MAID-YAAR, a forgotten Festival

The midwinter season corresponding to late December-January is a time for important feasts and the Maid-Yaar festival in the Zoroastrian Calendar.  “MAID-YAAR” or mid-year/mid winter ranks after Vernal Equinox or the New Year celebrations as the SECOND MOST FESTIVE Thanksgiving Festival in the Zoroastrian calendar.

The importance of this religious holiday as “the second most important” is cited throughout ancient Avesta and later middle Iranian/pahlavi literature. We read in “áfringán gahan-bár” or the “Avestan blessing formulas” associated with seasonal thanksgiving celebrations, verse 11: “In the case that a person does not celebrate “MAID-YAAR,” he/she must be expelled from among the community of the Mazda worshippers.”

Avestan MAID means “middle,” “midmost.” YAAR is the same as German “Jahr,” Ducth “Jaar,” English “Year.” It goes back to a time when years where counted by winters, and alludes to the heart of the cold season/winter.

“MAID-YAAR” celebrations start on December 31st and culminate on January the 4th, or from the 286th to 290th day of the religious year.
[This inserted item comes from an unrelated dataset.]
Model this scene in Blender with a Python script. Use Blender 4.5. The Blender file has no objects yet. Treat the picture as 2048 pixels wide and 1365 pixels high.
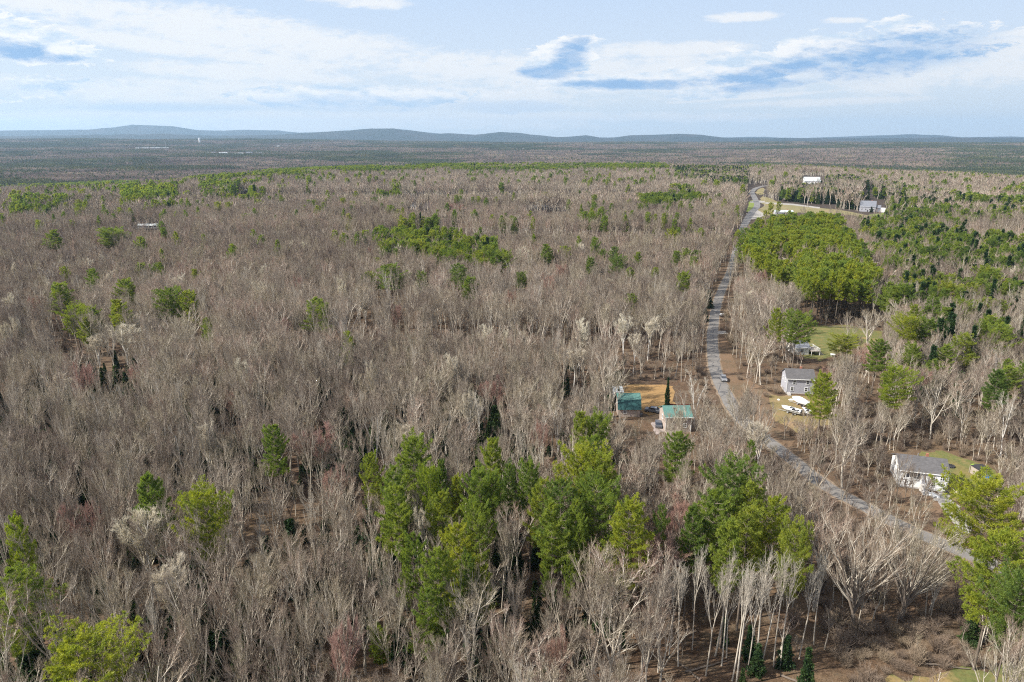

January 4th falls close to the Epiphany or the time when the three Wise Men or Zoroastrian MAGIS have visited the Christ child.

Like the rest of the thanksgiving festivals it is a time of charity and good will toward all the worthy creations. Traditionally, during MAID-YAAR trees were decorated with edibles for the benefit of the wild life.

Like the rest of the thanksgiving festivals, Maid-Yaar is celebrated with the recital of sacred verse or prayers on fruits, nuts, wine, sweets and the serving of traditional ásh or hearty soup (ásh, Avetan ad, “to eat” literally “edible.”) The shia sofreh offerings and traditions are almost identical to that of the ancient Zoroastrian religious thanksgiving ceremonials. And striking similarities in objects and foodstuffs exists between the two.

I like to conclude by saying that while the Menög-Khirad (Chap. 4) says that the heartfelt celebration of thanksgiving festivals are among acts of profound wisdom. The Vohü-man Yasht (2:45) prophesies that the non-celebration of the thanksgiving feasts will be evil and doom for the world.